Exercise brief: Only the number is wanted: how many lines hold the word "empty"?

* BEGIN The input *

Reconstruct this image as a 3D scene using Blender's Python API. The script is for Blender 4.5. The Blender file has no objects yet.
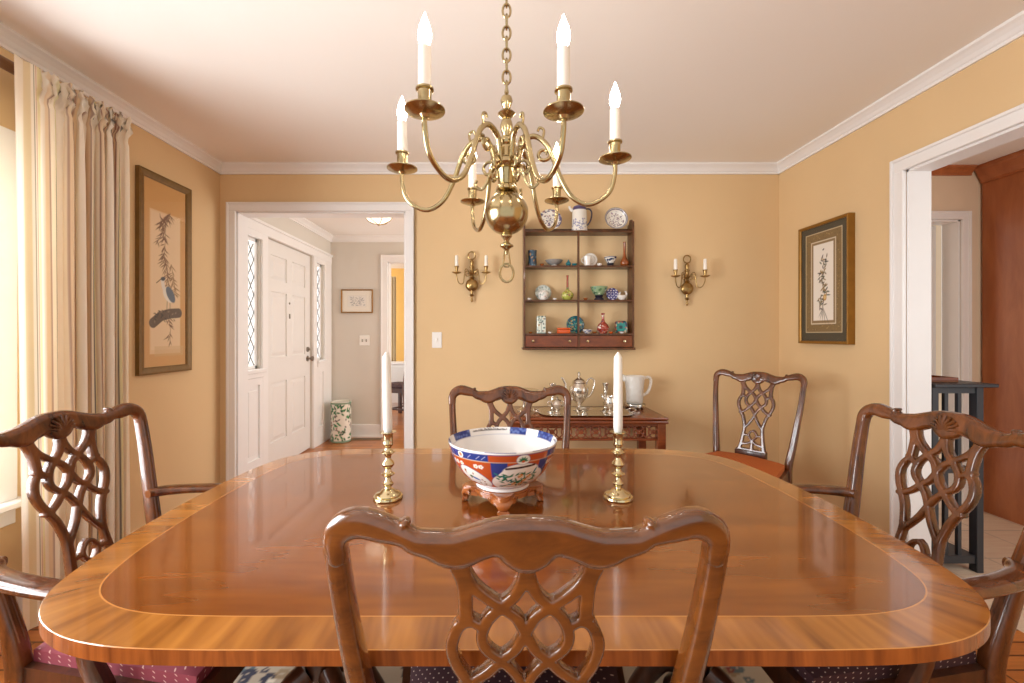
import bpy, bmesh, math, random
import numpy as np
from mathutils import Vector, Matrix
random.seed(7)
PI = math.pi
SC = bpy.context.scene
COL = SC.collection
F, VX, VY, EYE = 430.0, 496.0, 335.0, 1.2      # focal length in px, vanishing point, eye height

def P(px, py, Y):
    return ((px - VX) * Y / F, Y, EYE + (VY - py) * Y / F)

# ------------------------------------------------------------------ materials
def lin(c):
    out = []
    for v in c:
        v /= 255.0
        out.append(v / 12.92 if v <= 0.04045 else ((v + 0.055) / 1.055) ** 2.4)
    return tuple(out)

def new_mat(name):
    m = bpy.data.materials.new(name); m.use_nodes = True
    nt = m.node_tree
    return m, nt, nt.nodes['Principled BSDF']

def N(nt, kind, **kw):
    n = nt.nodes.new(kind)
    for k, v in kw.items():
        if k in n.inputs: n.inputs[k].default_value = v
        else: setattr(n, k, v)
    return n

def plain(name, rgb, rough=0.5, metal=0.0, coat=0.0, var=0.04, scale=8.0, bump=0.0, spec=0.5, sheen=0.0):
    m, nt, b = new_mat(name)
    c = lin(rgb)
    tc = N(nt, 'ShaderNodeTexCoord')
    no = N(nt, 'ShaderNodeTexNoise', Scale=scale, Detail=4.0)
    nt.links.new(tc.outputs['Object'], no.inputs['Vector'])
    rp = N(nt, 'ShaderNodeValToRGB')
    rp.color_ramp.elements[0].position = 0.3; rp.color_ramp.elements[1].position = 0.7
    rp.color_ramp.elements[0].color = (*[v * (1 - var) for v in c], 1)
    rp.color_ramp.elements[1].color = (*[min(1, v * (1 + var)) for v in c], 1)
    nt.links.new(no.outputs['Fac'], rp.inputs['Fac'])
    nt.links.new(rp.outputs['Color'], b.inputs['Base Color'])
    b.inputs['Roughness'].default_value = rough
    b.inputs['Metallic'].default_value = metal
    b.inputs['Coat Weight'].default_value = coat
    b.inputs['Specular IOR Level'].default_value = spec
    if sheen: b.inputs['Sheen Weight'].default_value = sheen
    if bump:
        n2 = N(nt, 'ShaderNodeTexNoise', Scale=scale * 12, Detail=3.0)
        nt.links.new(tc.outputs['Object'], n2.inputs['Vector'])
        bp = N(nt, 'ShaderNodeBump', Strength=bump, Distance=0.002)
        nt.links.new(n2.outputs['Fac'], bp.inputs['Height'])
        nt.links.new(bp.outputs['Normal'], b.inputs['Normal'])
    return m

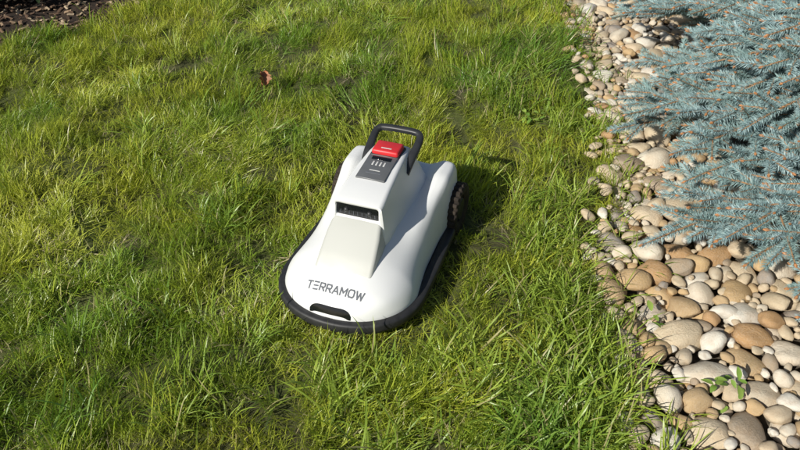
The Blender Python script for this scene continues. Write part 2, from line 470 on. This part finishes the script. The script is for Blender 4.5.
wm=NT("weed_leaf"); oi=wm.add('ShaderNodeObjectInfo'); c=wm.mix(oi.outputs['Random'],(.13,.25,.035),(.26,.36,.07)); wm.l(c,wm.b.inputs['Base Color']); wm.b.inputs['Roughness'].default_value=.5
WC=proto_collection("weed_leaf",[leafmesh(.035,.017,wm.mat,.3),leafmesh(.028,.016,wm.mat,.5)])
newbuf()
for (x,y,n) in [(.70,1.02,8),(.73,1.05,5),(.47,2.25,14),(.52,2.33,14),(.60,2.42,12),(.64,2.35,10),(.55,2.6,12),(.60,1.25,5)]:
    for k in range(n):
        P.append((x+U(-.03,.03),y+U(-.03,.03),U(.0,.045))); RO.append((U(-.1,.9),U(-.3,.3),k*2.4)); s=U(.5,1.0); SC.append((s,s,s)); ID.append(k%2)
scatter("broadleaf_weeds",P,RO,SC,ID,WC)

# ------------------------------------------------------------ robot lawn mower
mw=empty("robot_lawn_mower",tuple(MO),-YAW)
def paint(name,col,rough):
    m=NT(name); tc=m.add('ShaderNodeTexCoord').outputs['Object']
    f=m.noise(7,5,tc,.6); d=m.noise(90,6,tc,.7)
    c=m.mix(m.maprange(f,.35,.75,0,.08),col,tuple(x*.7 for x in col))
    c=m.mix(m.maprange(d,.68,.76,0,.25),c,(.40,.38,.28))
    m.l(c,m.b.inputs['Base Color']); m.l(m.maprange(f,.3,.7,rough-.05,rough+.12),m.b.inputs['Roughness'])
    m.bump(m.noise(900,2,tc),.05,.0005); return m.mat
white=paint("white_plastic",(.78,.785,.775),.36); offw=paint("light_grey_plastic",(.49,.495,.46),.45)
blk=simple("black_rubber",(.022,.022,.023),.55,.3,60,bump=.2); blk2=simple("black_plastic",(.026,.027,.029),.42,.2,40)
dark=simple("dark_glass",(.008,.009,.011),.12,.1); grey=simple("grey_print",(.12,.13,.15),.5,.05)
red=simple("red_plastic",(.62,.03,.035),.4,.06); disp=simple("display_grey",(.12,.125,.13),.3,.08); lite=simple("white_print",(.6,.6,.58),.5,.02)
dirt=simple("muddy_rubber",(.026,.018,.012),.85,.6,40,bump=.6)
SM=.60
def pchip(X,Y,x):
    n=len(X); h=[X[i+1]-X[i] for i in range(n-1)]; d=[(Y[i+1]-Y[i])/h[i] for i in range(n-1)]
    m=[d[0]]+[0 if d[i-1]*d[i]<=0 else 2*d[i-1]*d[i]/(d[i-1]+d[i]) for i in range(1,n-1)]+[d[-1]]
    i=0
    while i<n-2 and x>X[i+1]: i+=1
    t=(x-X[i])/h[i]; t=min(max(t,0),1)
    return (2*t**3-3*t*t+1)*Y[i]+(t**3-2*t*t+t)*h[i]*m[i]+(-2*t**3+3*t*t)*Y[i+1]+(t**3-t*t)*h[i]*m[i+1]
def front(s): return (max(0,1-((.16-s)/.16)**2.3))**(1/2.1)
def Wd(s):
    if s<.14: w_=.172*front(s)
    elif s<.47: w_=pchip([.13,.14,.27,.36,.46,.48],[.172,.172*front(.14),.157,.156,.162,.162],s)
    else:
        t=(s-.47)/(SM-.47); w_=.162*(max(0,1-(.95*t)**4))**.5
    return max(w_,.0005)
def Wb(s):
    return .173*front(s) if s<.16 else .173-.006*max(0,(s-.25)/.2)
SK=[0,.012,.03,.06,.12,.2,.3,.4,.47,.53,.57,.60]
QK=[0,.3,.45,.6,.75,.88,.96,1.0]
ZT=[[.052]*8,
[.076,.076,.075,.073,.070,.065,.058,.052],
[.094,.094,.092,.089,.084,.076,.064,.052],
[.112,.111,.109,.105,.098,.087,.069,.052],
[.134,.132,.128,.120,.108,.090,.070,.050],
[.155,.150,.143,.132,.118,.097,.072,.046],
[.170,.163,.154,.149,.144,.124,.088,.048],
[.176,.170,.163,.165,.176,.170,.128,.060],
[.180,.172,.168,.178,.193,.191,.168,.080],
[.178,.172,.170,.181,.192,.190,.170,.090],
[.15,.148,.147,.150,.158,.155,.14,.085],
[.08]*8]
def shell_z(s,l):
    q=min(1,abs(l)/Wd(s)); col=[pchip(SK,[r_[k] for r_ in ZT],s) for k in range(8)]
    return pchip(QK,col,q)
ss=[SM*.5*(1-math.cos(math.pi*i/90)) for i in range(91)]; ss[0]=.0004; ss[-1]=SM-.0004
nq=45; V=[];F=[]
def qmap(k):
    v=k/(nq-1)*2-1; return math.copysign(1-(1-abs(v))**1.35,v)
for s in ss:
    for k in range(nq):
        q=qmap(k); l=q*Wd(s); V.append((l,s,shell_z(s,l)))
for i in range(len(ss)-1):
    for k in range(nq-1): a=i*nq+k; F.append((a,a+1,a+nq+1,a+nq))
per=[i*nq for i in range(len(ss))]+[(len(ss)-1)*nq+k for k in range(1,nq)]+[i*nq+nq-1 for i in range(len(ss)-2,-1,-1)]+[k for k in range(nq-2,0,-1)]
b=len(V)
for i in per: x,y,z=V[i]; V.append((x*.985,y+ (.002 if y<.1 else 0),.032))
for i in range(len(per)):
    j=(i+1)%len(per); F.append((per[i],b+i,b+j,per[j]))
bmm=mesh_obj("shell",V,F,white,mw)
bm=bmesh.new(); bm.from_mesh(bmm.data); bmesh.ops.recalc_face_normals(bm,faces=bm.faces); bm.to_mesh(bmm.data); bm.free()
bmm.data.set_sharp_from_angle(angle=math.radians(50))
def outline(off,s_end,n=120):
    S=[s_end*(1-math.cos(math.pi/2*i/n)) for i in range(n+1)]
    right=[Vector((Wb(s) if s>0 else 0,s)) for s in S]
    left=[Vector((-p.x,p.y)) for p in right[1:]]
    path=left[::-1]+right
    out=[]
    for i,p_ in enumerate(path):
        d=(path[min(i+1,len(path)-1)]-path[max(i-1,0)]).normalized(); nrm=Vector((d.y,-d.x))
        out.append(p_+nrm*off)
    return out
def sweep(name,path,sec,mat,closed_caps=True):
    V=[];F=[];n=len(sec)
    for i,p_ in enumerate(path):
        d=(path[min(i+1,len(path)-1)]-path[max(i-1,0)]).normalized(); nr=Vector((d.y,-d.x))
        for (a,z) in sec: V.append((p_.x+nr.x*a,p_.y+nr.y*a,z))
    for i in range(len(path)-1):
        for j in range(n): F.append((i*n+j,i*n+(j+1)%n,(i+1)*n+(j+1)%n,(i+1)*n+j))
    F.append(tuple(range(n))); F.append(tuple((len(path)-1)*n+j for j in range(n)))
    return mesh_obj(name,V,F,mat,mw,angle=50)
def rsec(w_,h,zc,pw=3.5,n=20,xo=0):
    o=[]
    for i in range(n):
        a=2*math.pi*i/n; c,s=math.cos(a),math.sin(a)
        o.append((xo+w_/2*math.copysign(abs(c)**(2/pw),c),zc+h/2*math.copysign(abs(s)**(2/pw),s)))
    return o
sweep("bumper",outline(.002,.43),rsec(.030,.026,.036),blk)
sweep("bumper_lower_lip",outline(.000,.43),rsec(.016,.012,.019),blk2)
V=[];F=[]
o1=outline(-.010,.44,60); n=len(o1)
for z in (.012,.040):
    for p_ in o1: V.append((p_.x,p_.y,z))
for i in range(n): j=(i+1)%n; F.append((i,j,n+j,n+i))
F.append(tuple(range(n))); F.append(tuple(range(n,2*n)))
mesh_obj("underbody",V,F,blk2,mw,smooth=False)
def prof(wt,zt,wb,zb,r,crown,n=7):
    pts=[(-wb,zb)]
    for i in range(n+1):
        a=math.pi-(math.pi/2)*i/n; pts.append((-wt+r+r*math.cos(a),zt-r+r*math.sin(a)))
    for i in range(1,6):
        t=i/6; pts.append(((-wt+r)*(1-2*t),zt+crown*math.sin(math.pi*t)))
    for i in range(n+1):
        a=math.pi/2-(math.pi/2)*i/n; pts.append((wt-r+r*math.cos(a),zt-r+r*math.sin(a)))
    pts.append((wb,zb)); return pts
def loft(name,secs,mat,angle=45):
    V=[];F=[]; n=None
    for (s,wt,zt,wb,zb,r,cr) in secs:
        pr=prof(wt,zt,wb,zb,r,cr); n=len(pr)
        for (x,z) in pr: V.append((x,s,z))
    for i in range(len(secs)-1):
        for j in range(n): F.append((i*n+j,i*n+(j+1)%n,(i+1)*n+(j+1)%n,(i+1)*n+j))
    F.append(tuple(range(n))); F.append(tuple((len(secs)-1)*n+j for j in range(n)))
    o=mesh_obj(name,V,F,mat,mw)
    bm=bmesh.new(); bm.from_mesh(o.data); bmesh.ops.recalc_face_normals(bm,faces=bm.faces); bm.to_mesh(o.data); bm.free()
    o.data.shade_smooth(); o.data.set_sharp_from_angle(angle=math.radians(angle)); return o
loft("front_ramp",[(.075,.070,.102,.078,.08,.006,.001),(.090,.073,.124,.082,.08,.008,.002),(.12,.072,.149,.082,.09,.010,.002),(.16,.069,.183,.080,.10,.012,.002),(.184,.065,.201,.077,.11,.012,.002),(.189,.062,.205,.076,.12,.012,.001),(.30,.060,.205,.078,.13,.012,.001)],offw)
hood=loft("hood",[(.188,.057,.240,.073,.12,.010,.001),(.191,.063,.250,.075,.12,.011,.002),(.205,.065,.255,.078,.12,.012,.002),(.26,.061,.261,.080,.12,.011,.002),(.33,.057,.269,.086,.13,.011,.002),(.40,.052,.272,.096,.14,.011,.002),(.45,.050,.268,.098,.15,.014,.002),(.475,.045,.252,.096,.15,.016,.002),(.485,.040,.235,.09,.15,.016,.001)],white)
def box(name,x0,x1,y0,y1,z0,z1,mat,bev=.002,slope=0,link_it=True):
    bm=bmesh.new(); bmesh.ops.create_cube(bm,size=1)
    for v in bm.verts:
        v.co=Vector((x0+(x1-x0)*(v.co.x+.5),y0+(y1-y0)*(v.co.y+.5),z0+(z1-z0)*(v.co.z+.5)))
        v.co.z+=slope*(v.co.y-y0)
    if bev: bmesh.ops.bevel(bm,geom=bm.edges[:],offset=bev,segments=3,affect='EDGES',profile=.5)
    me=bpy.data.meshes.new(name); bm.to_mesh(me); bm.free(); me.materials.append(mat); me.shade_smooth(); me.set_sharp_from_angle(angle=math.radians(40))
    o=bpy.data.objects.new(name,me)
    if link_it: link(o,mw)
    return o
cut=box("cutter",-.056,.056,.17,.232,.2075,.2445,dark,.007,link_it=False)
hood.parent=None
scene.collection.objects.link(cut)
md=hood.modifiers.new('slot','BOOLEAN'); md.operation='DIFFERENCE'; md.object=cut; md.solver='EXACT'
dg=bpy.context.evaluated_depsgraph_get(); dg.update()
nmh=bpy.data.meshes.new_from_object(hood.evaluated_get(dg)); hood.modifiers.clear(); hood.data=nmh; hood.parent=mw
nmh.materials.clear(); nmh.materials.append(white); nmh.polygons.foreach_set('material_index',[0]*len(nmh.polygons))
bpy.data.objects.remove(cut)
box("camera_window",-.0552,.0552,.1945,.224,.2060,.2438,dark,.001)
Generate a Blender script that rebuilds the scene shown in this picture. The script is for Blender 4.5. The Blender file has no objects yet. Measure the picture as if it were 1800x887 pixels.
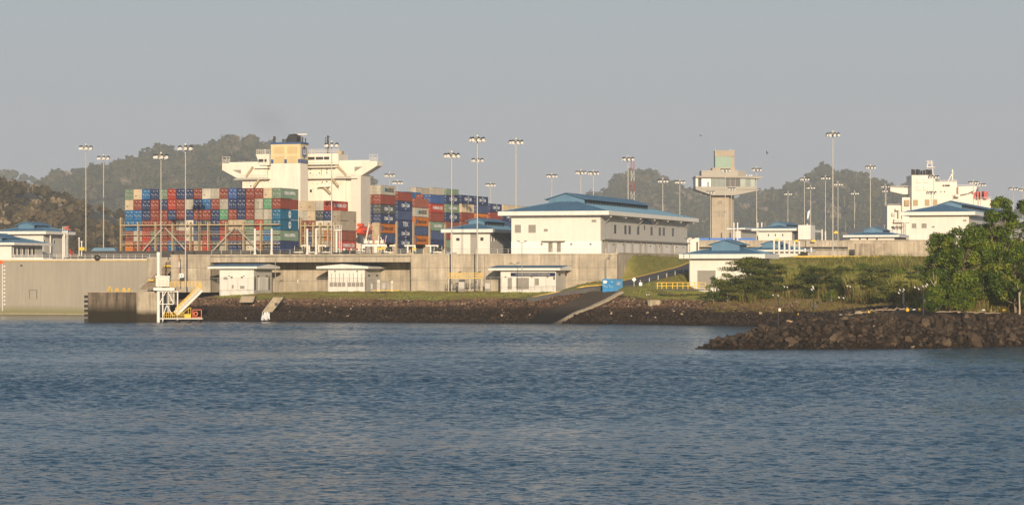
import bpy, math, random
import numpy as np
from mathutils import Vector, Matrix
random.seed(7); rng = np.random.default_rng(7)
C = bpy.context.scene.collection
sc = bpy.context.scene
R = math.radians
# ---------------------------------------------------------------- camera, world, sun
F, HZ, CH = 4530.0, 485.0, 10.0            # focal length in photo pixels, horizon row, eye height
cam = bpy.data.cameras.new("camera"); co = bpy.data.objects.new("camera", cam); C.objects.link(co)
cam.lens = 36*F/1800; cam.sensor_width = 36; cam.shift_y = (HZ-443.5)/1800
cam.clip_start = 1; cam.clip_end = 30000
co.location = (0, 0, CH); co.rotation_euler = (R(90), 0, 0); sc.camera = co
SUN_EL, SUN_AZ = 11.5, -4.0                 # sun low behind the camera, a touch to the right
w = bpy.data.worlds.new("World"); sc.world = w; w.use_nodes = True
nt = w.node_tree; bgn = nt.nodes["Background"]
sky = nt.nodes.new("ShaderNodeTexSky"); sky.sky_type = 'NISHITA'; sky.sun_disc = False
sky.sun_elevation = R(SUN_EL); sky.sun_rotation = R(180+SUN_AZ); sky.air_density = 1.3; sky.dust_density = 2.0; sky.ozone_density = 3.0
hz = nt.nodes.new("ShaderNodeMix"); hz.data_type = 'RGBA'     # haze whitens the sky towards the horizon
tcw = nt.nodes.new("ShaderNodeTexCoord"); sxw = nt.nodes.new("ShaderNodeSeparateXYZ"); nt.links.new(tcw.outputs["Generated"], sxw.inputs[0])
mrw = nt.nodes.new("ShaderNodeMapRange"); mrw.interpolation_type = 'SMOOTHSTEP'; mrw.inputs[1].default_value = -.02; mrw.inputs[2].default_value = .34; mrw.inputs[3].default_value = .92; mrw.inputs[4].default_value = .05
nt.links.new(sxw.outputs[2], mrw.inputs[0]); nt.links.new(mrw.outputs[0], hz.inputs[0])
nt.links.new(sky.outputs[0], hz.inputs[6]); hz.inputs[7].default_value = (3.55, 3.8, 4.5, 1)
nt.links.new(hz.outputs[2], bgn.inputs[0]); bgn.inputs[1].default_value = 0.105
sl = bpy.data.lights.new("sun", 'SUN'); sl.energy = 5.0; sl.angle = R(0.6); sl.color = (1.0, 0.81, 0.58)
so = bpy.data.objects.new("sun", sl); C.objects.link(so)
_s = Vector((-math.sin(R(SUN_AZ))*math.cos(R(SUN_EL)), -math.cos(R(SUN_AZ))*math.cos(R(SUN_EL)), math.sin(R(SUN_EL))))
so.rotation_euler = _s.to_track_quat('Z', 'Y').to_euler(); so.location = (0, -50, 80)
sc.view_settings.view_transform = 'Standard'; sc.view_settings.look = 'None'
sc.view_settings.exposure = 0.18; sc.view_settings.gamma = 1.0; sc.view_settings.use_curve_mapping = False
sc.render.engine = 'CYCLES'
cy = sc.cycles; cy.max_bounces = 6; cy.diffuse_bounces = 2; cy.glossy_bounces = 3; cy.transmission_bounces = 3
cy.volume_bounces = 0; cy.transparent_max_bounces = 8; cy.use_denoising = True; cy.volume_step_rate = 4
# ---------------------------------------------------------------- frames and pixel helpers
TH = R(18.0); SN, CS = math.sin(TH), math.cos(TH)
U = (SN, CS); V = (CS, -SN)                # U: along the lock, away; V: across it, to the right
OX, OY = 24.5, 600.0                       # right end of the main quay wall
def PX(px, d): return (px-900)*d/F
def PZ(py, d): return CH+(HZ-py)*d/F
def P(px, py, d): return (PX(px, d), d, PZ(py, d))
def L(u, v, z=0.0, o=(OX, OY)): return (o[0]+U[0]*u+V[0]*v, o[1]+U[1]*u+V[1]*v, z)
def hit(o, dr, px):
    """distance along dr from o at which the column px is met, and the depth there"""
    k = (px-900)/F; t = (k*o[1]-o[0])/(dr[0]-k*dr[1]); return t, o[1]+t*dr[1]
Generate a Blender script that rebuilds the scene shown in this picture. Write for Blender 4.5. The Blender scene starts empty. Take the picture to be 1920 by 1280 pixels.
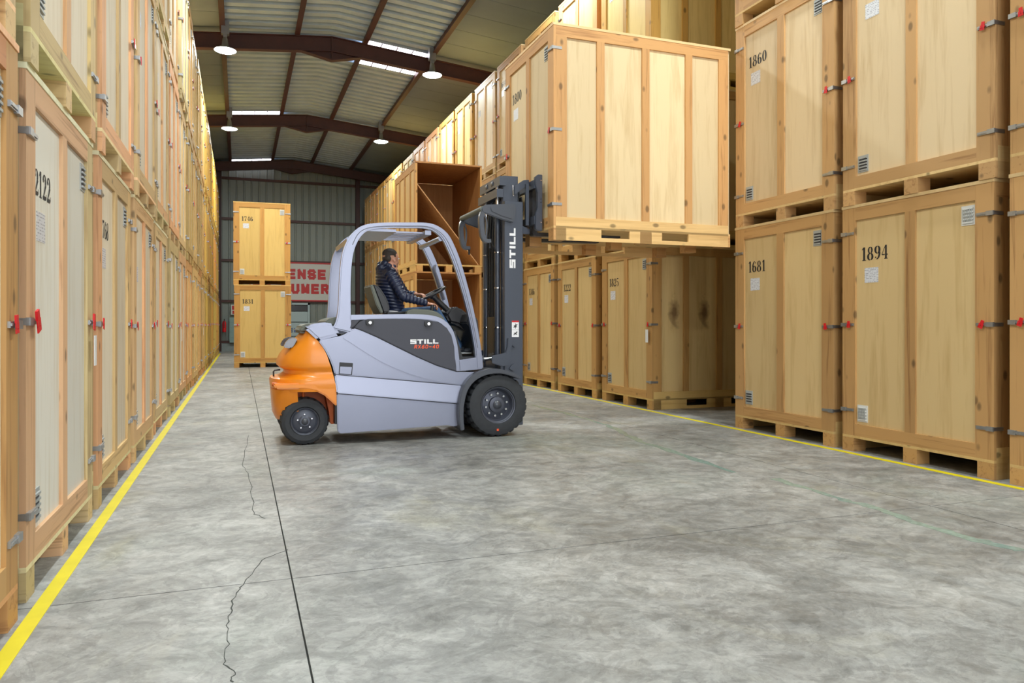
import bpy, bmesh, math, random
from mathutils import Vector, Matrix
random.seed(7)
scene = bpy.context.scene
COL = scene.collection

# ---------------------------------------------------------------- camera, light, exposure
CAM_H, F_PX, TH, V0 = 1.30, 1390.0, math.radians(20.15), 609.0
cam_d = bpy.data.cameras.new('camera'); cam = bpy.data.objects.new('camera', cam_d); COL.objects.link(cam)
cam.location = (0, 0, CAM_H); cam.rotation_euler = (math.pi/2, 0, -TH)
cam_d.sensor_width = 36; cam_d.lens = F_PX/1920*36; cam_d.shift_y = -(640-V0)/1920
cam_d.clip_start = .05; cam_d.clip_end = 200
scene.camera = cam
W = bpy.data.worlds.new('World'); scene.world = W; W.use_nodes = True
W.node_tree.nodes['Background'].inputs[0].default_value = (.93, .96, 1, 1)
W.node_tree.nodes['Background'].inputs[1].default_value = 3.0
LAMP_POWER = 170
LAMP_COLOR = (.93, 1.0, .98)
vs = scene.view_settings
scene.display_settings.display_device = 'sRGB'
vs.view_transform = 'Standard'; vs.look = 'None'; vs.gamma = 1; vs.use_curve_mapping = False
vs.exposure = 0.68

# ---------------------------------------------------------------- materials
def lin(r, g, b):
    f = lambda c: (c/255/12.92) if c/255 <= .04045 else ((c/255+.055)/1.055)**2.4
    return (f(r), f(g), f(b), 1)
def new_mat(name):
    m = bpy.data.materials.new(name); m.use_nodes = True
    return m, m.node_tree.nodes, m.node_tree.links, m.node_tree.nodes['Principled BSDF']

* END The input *

Output for this task: 2